May 9 2008 by Iain Laing, The Journal
BUSINESSES called for a cut in interest rates as soon as possible after the Bank of England froze rates at 5%. Members of the Bank’s Monetary Policy Committee (MPC) had been under pressure to make a fourth cut in six months following a flurry of poor economic news.
City economists said they expected the next cut to be made in June, with policymakers reluctant to do so today because of fears that oil and food prices will force inflation above 3%.
The Bank faces a delicate balancing act between controlling inflation and maintaining economic growth. Data earlier this week revealed that activity in the services sector slowed to its lowest level since March 2003 as firms such as banks, hotels and restaurants felt the force of rising costs and a downturn in new orders.
There was also a shock fall in manufacturing output in March, with a 0.5% decline surprising analysts who had forecast manufacturing production to remain unchanged during the month.
Manufacturers’ organisation EEF reluctantly accepted the decision but believes that interest rates will almost certainly need to be cut again in June.
EEF regional director Alan Hall said: “The economy has been through a series of shocks since the credit crisis hit last summer and the Bank has been right so far in responding with a measured approach on rates. However, despite concerns on inflation, further cuts to interest rates are needed to prevent the economy from drifting towards recession.”
Richard Bottomley, president of the North East Chamber of Commerce, said: “The Bank has had to handle conflicting issues – cut rates to maintain strength in the economy, or freeze them to keep a handle on inflation. It has clearly decided that, at this point, keeping a lid on inflation is the key priority. However, it seems inevitable that a cut will be made in the very near future.
“Perhaps the greatest pressure on businesses looking to grow at present is the availability of finance which has either dried up or is only available at high interest rates.
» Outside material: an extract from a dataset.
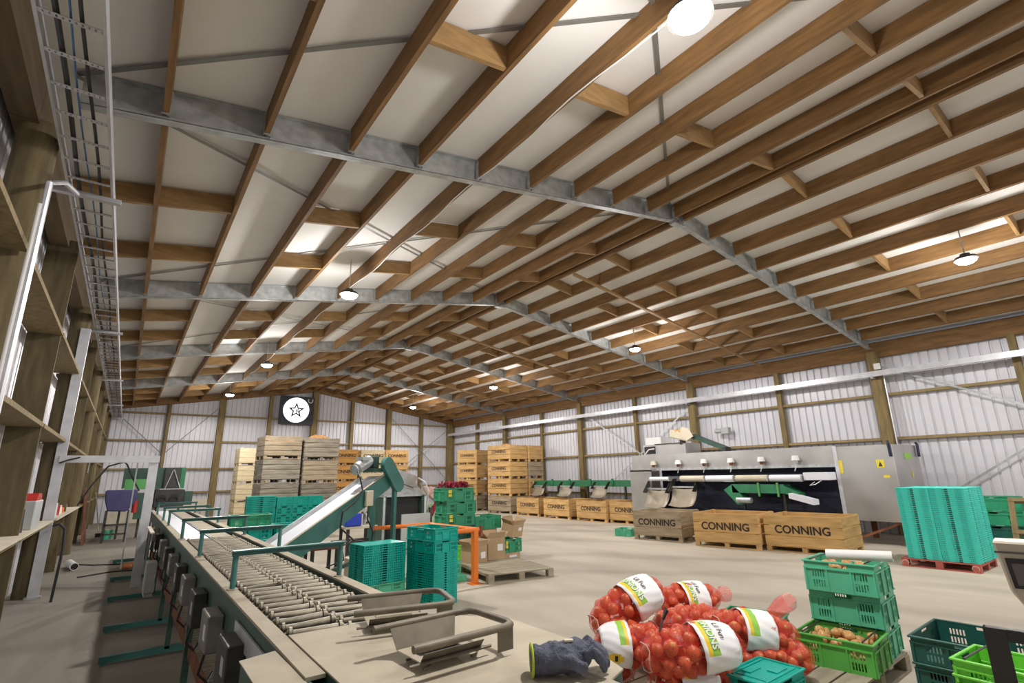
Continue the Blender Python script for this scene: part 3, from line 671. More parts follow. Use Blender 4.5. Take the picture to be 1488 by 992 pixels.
# dark green and lime crates bottom right
for k in range(3):
    make_crate(f'dark green open crate at the lower right, {("lowest", "middle", "top")[k]} of its stack', 4.65, 1.60, 0.0 + k * 0.168, R(-88), .62, .63, 0.165 if k < 2 else .165, 'dgreen', 'dark green crates at the lower right')
for k in range(5):
    make_crate(f'bright lime crate nested at the lower right, {("lowest", "second", "third", "fourth", "top")[k]} of its nest', 4.17, 1.235, 0.0 + k * 0.085, R(-93), .60, .40, .2, 'lime', 'lime crates at the lower right', True if k == 4 else False)

# turquoise folded crates on the red pallet
n = 38; ph = 1.17 / n
for k in range(n):
    for j, (dx, dy, nm) in enumerate(((0, 0, 'left front'), (0, -0.485, 'right front'), (.525, -0.485, 'right rear'))):
        make_flat(f'turquoise folded crate in the {nm} pile on the red pallet, {ordn(k)} from the bottom', 11.19 + dx, 3.64 + dy, 0.136 + k * ph, R(-90), .48, .52, ph, 'turq', 'turquoise folded crates on the red pallet')
make_flat('turquoise folded crate on top of the left rear pile on the red pallet', 11.19 + .525, 3.64, 0.136 + 37 * ph, R(-90), .48, .52, ph, 'turq', 'turquoise folded crates on the red pallet')
tag(MB().box(11.73, 12.22, 3.17, 3.62, 0.136, 0.136 + 37 * ph).build('folded_crate_pile', M['turq']), 'hidden left rear pile of turquoise folded crates on the red pallet', 'folded crates', 'turquoise folded crates on the red pallet', 'stuff')

# teal stacks by the elevator
a = R(10); n = 22; ph = 0.66 / n
for k in range(n):
    make_flat(f'teal folded crate in the tall pile under two open crates, {ordn(k)} from the floor', 3.44, 6.47, k * ph, a, .40, .62, ph, 'teal', 'teal folded crates in the tall pile')
for k in range(2):
    make_crate(f'open teal crate, {("lower", "upper")[k]} of two on the tall folded pile', 3.44, 6.47, 0.662 + k * .155, a, .40, .62, .152, 'teal', 'teal crates beside the elevator')
a = R(6)
for k in range(3):
    make_crate(f'light green crate, {("lowest", "middle", "top")[k]} under the shorter folded pile', 2.66, 6.85, k * .10, a, .58, .40, .10, 'mint', 'light green crates under the short pile')
n = 17; ph = 0.49 / n
for k in range(n):
    make_flat(f'teal folded crate in the shorter pile, {ordn(k)} from its bottom', 2.62, 6.84, 0.302 + k * ph, a, .62, .42, ph, 'teal', 'teal folded crates in the short pile')
# behind the tall stack: lime crates, dark green netted stack
for k in range(2):
    make_crate(f'lime green crate behind the tall teal pile, {("lower", "upper")[k]}', 4.25, 7.75, 0.10 + k * .22, R(5), .38, .4, .22, ('mint', 'lime')[k], 'lime crates behind the teal pile')
tag(MB().box(4.2, 4.7, 7.7, 8.2, 0, .1).build('crate_base', M['mint'], None, False, .01), 'pale crate base on the floor below the lime crates', 'crate')
# tall green crate stack
hh = [.24, .24, .24, .24, .22, .24]; z = 0
sh = [0, .01, 0, 0.01, 0.03, -.02]
for k in range(6):
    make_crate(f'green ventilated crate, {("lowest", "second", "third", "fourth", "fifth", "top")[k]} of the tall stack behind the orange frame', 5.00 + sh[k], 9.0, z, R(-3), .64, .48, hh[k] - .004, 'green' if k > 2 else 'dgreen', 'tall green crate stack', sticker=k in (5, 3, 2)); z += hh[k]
mb = MB(); rnd = random.Random(3)
for i in range(46):
    x_, y_ = rnd.uniform(-.28, .28), rnd.uniform(-.18, .18); p0 = Vector((5.31 + x_, 9.2 + y_, 1.43)); 
    mb.tube([p0, p0 + Vector((rnd.uniform(-.06, .06), rnd.uniform(-.05, .05), rnd.uniform(.04, .12))), p0 + Vector((rnd.uniform(-.14, .14), rnd.uniform(-.1, .1), rnd.uniform(.0, .1)))], .018, 5)
tag(mb.build('net_sack_heap', M['magenta']), 'heap of dark crimson net sacks on the tall green crate stack', 'net sacks')
mb = MB(); mb.ball((4.75, 9.9, 1.15), .20, 12, 8, 1.0).ball((4.62, 9.95, 1.0), .2, 12, 8).ball((4.85, 9.8, .98), .16, 12, 8)
def lumpy(o, s=.05, sc=4, seed=0, lv=1):
    tx = bpy.data.textures.new('lumps', 'CLOUDS'); tx.noise_scale = 1 / sc
    sb = o.modifiers.new('sub', 'SUBSURF'); sb.levels = lv; sb.render_levels = lv
    d = o.modifiers.new('lump', 'DISPLACE'); d.texture = tx; d.strength = s; d.texture_coords = 'LOCAL'; d.mid_level = .5
    return o
# pale green bulk bag with cloths at its mouth, left of the green stack
t = thing('bulk_bag', 'pale green bulk bag left of the tall green stack with pink and crimson cloth', 'bag', (6.48, 13.0, 0))
def drape(o, vox=.03, s_=.12, sc=.18):
    m1 = o.modifiers.new('merge', 'REMESH'); m1.mode = 'VOXEL'; m1.voxel_size = vox; m1.use_smooth_shade = True
    m2 = o.modifiers.new('soft', 'SMOOTH'); m2.iterations = 5
    tx = bpy.data.textures.new('folds', 'CLOUDS'); tx.noise_scale = sc
    m3 = o.modifiers.new('folds', 'DISPLACE'); m3.texture = tx; m3.strength = s_; m3.texture_coords = 'LOCAL'
    return o
drape(MB().box(-.40, .36, -.30, .32, 0, .95).box(-.38, .05, -.26, .3, .9, 1.30).build('bag_body', M['palegreen'], t, True), .035, .10, .25)
drape(MB().bar((-.12, -.30, 1.30), (.24, -.34, 1.22), .16, .22).bar((.10, -.32, 1.25), (.28, -.36, 1.02), .14, .14).build('pink_cloth', M['pink'], t, True, label='pale pink crumpled cloth'), .02, .10, .08)
drape(MB().tube([(.34, -.40, 1.10), (.24, -.42, .98), (.16, -.44, .86), (.08, -.44, .66)], .055, 8).bar((.2, -.42, 1.0), (.36, -.4, 1.05), .1, .1).build('crimson_cloth', M['magenta'], t, True, label='dark crimson hanging net'), .015, .06, .06)
# crate on boxes, cardboard
make_crate('green crate standing on a cardboard box right of the tall stack', 5.68, 9.0, 0.62, R(-2), .60, .45, .25, 'green')
def carton(label, x, y, z, rz, l, w_, h, tilt=0, flaps=True, base=0.0):
    o = thing('cardboard_box', label, 'box', (x, y, z), rz); o.rotation_euler = (tilt, 0, rz)
    mb = MB(); t_ = .006
    mb.box(-l / 2, l / 2, -w_ / 2, -w_ / 2 + t_, 0, h).box(-l / 2, l / 2, w_ / 2 - t_, w_ / 2, 0, h).box(-l / 2, -l / 2 + t_, -w_ / 2, w_ / 2, 0, h).box(l / 2 - t_, l / 2, -w_ / 2, w_ / 2, 0, h).box(-l / 2, l / 2, -w_ / 2, w_ / 2, 0, t_)
    mb.build('carton', M['card'], o)
    if flaps:
        for s in (-1, 1):
            MB().bar((s * l / 2, 0, h), (s * (l / 2 + .08), 0, h + .09), w_ - .02, .005).build('flap', M['card'], o)
            MB().bar((0, s * w_ / 2, h), (0, s * (w_ / 2 + .04), h + .1), l - .02, .005).build('flap', M['card'], o)
    else: MB().box(-l / 2, l / 2, -w_ / 2, w_ / 2, h, h + .005).build('lid', M['card'], o)
    MB().box(l * .05, l * .35, -w_ / 2 - .003, -w_ / 2 - .001, h * .5, h * .75).build('paper_label', M['labelwhite'], o)
    return o
carton('closed cardboard box under the green crate right of the tall stack', 5.95, 9.22, 0.30, R(-2), .5, .4, .32, flaps=False)
carton('cardboard box on the floor under the closed box', 5.95, 9.25, 0, R(-2), .52, .42, .3, flaps=False)
carton('open cardboard box left of three, behind the orange post', 5.30, 8.45, 0.0, R(10), .36, .34, .42)
carton('tall open cardboard box in the middle behind the empty pallet', 5.78, 8.55, 0.06, R(-8), .36, .34, .46)
carton('tipped open cardboard box on top of the small green crate', 6.48, 8.90, 0.47, R(15), .34, .28, .24, R(12))
carton('flat low cardboard box under the small green crate', 6.25, 8.95, 0.0, R(5), .62, .44, .16, flaps=False)
make_crate('small green crate with yellow label between cardboard boxes', 6.15, 8.72, 0.17, R(3), .46, .4, .25, 'green', sticker=True)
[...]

The Bank has made efforts with its recent £50bn injection of liquidity to encourage lenders to free up finance but this is taking its time to trickle through.”
Further pressure was piled on the MPC after the property market showed further signs of a downturn and soaring oil prices are increasingly hitting business.
One of the MPC’s nine members, David Blanchflower, made his feelings known last week after saying aggressive action was needed to prevent the UK economy falling into recession.